TO BE DONE =>
Begin with the line containing "(.03, .025, .02), .5)" and end with the line containing "pl = [(XR, 33.0), (XR"; set down that block verbatim and nothing else.

***** GIVEN INFORMATION *****

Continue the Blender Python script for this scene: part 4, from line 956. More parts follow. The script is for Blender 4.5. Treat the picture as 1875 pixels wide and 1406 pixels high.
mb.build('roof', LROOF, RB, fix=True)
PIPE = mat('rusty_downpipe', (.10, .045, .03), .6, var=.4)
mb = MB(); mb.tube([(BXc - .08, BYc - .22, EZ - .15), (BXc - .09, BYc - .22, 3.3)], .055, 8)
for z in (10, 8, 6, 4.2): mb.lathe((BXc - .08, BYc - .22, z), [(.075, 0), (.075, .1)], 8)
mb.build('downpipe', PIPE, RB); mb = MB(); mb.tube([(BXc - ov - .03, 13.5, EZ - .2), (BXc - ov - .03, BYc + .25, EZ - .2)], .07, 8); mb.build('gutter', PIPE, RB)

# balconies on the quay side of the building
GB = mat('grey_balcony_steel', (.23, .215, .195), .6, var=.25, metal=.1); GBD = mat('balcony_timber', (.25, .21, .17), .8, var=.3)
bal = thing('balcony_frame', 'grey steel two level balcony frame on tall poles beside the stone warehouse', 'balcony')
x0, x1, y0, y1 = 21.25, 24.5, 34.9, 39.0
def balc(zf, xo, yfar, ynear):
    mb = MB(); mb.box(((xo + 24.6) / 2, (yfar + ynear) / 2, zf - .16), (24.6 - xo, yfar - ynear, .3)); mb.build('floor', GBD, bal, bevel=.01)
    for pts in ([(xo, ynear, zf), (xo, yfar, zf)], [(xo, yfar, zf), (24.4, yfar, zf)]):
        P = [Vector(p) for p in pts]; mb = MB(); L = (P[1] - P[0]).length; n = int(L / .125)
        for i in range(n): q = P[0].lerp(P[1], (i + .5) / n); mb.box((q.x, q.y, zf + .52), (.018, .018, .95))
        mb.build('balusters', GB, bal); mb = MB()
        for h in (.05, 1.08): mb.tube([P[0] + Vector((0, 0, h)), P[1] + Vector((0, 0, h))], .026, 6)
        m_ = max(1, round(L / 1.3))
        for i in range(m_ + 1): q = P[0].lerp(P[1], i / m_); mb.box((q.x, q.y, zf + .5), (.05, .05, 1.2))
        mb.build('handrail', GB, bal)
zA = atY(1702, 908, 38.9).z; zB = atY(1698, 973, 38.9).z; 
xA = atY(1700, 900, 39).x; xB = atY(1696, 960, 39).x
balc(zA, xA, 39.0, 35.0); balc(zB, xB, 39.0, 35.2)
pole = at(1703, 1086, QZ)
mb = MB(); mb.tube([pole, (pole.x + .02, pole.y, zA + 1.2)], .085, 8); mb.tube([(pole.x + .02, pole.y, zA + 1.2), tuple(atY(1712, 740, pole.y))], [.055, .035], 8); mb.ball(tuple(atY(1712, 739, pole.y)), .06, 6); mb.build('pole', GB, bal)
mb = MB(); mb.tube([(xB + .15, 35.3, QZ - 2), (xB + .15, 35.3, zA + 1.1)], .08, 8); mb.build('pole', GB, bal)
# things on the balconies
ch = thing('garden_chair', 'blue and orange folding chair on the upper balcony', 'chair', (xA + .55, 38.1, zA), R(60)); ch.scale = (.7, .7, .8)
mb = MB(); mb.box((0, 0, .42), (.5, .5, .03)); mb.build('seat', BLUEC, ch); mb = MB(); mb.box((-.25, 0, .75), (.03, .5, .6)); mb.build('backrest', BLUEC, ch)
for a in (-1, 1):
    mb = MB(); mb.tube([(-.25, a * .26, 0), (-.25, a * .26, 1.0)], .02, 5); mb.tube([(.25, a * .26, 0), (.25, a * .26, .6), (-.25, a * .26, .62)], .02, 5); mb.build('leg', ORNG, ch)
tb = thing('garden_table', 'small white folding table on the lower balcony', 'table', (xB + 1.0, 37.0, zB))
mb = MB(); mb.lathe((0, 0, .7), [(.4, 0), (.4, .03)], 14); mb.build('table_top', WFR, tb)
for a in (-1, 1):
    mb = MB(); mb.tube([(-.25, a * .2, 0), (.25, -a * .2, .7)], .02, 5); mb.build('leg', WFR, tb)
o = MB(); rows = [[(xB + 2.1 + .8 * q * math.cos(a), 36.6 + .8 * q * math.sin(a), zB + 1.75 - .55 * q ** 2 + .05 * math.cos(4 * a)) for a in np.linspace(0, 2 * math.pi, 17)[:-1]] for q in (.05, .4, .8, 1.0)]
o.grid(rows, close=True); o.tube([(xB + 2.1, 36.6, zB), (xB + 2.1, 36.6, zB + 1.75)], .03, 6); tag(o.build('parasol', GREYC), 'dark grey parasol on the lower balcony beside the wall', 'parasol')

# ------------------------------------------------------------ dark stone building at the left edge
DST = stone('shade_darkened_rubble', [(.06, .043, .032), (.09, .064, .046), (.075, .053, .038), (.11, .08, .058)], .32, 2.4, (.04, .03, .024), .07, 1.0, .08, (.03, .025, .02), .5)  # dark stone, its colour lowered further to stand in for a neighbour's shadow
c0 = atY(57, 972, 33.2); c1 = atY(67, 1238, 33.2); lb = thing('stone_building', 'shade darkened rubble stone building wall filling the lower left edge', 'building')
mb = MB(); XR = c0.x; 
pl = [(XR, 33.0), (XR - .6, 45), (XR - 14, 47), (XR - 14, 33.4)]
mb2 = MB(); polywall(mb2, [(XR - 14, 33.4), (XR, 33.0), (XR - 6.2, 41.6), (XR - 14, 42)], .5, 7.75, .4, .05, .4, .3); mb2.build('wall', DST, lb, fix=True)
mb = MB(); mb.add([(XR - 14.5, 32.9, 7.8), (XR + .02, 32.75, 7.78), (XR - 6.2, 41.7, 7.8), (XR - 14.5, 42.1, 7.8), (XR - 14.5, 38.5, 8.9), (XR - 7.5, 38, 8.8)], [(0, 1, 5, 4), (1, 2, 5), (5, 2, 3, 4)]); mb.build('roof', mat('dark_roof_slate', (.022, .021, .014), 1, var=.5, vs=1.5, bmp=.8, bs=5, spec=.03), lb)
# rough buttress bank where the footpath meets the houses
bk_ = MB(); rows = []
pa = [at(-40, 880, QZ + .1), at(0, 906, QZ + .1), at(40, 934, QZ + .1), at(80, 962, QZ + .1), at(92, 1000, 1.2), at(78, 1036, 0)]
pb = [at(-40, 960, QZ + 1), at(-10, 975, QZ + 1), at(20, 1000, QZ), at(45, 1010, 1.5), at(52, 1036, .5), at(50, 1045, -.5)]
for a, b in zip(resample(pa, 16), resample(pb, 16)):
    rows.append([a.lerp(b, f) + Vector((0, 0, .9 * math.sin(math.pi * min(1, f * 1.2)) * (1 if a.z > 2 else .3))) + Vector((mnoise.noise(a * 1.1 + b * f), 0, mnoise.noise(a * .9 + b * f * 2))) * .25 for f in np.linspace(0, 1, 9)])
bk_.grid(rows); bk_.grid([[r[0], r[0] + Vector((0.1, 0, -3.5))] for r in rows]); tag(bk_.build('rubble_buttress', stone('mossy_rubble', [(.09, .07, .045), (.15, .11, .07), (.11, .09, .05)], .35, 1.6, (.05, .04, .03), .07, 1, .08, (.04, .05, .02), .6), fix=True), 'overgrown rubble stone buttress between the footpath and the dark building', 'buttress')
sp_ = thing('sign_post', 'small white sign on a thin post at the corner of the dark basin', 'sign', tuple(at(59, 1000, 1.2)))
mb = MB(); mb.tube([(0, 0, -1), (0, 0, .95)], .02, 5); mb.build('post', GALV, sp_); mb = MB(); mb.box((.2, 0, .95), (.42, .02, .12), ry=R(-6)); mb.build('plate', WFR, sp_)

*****

WORKED ANSWER =>
DST = stone('shade_darkened_rubble', [(.06, .043, .032), (.09, .064, .046), (.075, .053, .038), (.11, .08, .058)], .32, 2.4, (.04, .03, .024), .07, 1.0, .08, (.03, .025, .02), .5)  # dark stone, its colour lowered further to stand in for a neighbour's shadow
c0 = atY(57, 972, 33.2); c1 = atY(67, 1238, 33.2); lb = thing('stone_building', 'shade darkened rubble stone building wall filling the lower left edge', 'building')
mb = MB(); XR = c0.x; 
pl = [(XR, 33.0), (XR - .6, 45), (XR - 14, 47), (XR - 14, 33.4)]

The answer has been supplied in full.